To clarify for the right hon. Gentleman, who raised the issue, the Liberal Democrats are opposed to nuclear power. We recognise that there is no majority in this House for that position, so a deal was done in the coalition agreement that allows the Government to pursue nuclear power provided that there is no subsidy—direct or indirect—for it. My view is that that means it will not happen because it has always needed to be subsidised.
A very senior Liberal Democrat Member says that nuclear will not happen, while the Liberal Democrat Secretary of State for Energy and Climate Change says that it will.

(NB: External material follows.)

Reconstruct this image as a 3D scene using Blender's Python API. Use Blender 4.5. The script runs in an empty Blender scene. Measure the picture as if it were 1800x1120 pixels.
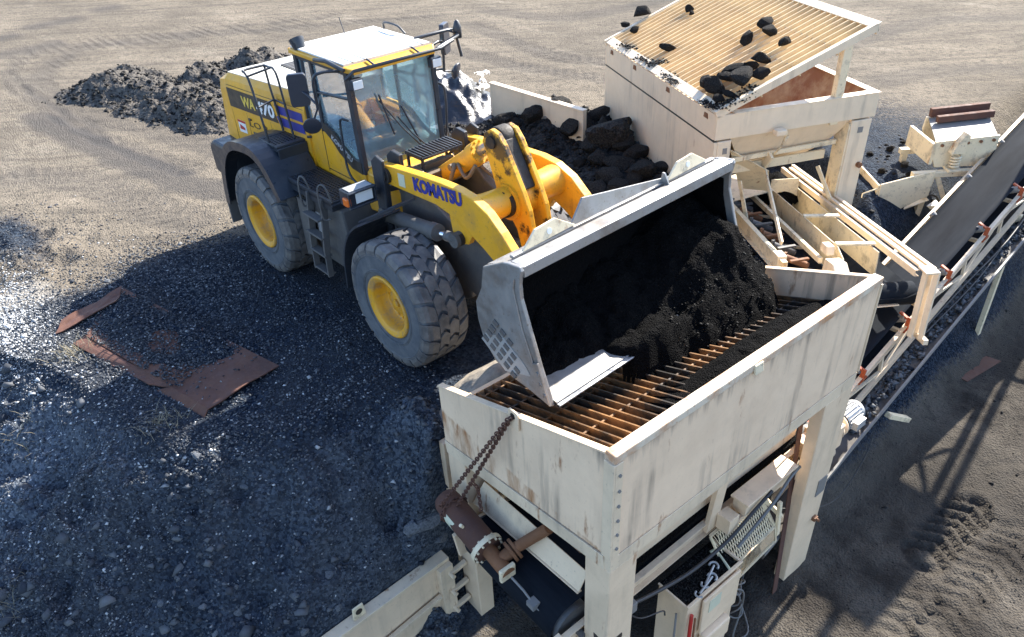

I suspect that there may well be more rows in that party in the weeks and months to come—for other reasons, too—but an interesting divide has been opened up.
Let me move on from nuclear energy to the nuclear family—and other families, too—as the main focus of my speech today. I start with the proposition that although we are all currently concerned with how to develop a strong economy in really difficult times of economic austerity, equally important for the well-being of our society—I do not think I exaggerate—is what we might call the strong family. Whether families are based on marriage or cohabitation or whether they be two or one-parent families, it is important that they are strong, but many families are struggling and need our support.
Many issues that we debate in this Chamber—education, for example—depend as much on what I call strong families and strong parenting as on other measures the state can provide, such as support for schools and colleges, Sure Start and so forth. I have always taken the view that parents are as important as teachers for education and that families are as important as schools. Many do very well.
How family life has changed in this country is an issue we need to understand, as the family of today is not the family of 1945, and social policy needs to follow the grain of understanding these changes to family life. Not so long ago, a child left school at 14, 15 or 16 and became an economic asset to the family. Now, of course, as some of us know to our cost, our children are financially dependent on us often right into their early to mid-20s—and for good reasons, because of the development of higher education and the need for children to equip themselves for a more sophisticated society.
The strong family, then, is an important theme, and I want to touch on two policy consequences flowing from it. The first is child care and the related issue of parental leave, which is a welcome feature of the Queen’s Speech. We await the detail of the Government’s proposals on parental leave and we will need to scrutinise them. The importance of these issues relates to my theme of family change. Gone are the days when it was assumed that the father would go out to work full time and the mother would stay at home to look after the children—often, in the past, quite a number of children. The fact that those days have gone is very welcome—as is the water brought over to me by my ever-so-kind Whip. I do not want to get away from the idea that the Labour Whips are tough and fearless and nasty, but they can be kind too.
As I said, those days have gone, and the rise of what many people call the dual-worker family—the rise of women and mothers in employment—has come about for good reasons. It reflects a growing equality in our society, and the high educational achievements of our girls and young women. It also reflects the fact that people are now demanding a higher living standard than was experienced by their mothers and grandmothers. In a high-cost society, two incomes are more desirable than one.